'Exeter Meeting’s ‘Fox 400’ event attracted young people and families, with 400 flags of homemade bunting decorating the street.' Photo: collage picture credits at bottom of page
Quakers celebrate George Fox
400th anniversary celebrations: from Songs of Praise at Swarthmoor Hall to visits to the village Fenny Drayton
Quakers around the country are celebrating the 400th anniversary of George Fox’s birth this month. Friends marked the occasion with social activities including visits to the village Fenny Drayton where the Quaker co-founder was born, and appearing in a recent episode of Songs of Praise at Swarthmoor Hall. As one example, Exeter Meeting’s ‘Fox 400’ event attracted young people and families, with 400 flags of homemade bunting decorating the street. ‘We are thrilled with how the day felt,’ said Laura Conyngham, from Exeter Meeting. ‘The next day Terry Faull from Cornwall and I were on BBC Radio Devon’s Breakfast Show.’
Friends in Ross-on-Wye are planning to show off the restoration of their 1668 burial ground – now a peace garden – to mark the occasion. The arches and front elevation to the historic Meeting house have recently been renovated. Friends told the local press that the open day on 6 July aims to provide a ‘welcome opportunity to pause and reflect together after the tensions of the general election’.
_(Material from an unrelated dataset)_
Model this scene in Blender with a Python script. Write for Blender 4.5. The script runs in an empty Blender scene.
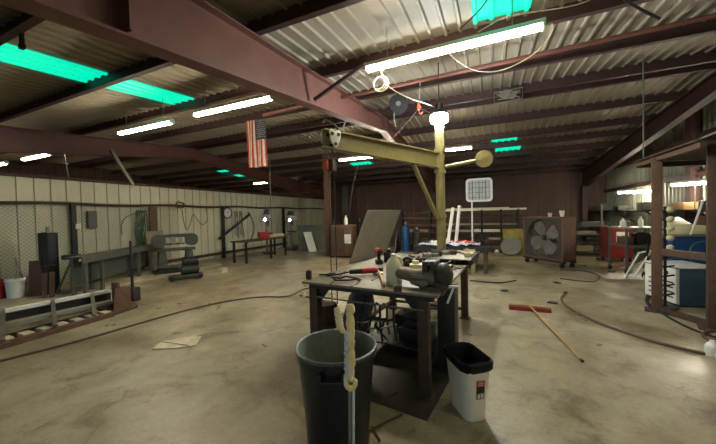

Other Meetings will celebrate the anniversary with art exhibitions, including one about George Fox at New Earswick Meeting House. The event on 20 July will feature an audio display of the Quakers in Yorkshire project ‘What Canst Thou Say?’ in which Yorkshire Friends talk about their experiences of Quaker worship. The recordings are ‘a helpful tool for explaining our practice to others, and could be used in outreach and in Quaker youth work’, said the organisers.
Meanwhile, Brigflatts Meeting held an outdoor Meeting for Worship last month to mark the moment where Quakerism was born on Firbank Fell. On 13 June in 1652 George Fox spoke to 1,000 people for three hours from a rock three miles north-west of Sedbergh in Yorkshire. The rock later became known as Fox’s Pulpit.